══ Material provided ══

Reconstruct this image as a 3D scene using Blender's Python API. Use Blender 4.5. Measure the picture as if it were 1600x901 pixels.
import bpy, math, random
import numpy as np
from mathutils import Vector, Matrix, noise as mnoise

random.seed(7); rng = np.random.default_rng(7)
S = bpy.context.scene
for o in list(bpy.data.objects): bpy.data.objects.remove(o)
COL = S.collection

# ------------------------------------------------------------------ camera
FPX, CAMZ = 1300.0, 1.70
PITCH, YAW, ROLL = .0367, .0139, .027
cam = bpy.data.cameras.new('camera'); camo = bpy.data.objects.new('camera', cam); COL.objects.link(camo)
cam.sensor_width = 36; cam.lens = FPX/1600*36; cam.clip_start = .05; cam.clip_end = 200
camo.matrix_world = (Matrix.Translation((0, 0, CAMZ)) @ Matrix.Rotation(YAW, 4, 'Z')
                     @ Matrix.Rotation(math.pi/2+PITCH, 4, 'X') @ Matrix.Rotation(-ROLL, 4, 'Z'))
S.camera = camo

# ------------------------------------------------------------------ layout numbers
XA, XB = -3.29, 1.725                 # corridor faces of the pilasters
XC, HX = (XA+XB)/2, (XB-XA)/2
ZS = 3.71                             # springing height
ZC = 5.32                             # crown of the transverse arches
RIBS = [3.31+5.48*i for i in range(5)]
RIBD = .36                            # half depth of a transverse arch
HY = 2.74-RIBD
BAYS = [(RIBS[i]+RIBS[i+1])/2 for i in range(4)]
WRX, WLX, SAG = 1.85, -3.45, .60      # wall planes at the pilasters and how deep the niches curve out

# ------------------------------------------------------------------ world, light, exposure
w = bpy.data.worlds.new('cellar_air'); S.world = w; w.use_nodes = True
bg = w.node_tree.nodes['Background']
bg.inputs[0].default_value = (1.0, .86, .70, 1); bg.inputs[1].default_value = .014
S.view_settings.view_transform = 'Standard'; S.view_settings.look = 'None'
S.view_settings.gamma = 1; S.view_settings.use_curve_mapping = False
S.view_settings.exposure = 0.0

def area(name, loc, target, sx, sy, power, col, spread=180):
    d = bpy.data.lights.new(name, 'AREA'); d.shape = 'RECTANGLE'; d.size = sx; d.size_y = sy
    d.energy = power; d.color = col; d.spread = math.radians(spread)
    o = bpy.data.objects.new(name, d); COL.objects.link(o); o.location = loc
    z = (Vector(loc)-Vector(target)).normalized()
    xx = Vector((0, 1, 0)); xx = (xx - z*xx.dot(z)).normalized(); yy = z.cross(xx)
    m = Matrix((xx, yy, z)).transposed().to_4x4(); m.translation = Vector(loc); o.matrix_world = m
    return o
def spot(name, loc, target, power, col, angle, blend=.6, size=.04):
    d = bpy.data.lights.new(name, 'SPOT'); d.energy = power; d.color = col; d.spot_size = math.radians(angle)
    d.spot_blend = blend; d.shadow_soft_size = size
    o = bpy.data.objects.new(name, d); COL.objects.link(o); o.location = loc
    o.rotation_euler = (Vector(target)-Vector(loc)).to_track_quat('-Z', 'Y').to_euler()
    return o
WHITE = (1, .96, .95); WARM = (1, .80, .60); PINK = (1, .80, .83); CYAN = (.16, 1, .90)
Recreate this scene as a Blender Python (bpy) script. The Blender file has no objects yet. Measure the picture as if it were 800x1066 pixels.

═══

■ **Task objective**
From the opening line of the data above through the line that contains "COL = S.collection", please print each line as it stands and only those lines.

■ **Solution to the problem**
Reconstruct this image as a 3D scene using Blender's Python API. Use Blender 4.5. Measure the picture as if it were 1600x901 pixels.
import bpy, math, random
import numpy as np
from mathutils import Vector, Matrix, noise as mnoise

random.seed(7); rng = np.random.default_rng(7)
S = bpy.context.scene
for o in list(bpy.data.objects): bpy.data.objects.remove(o)
COL = S.collection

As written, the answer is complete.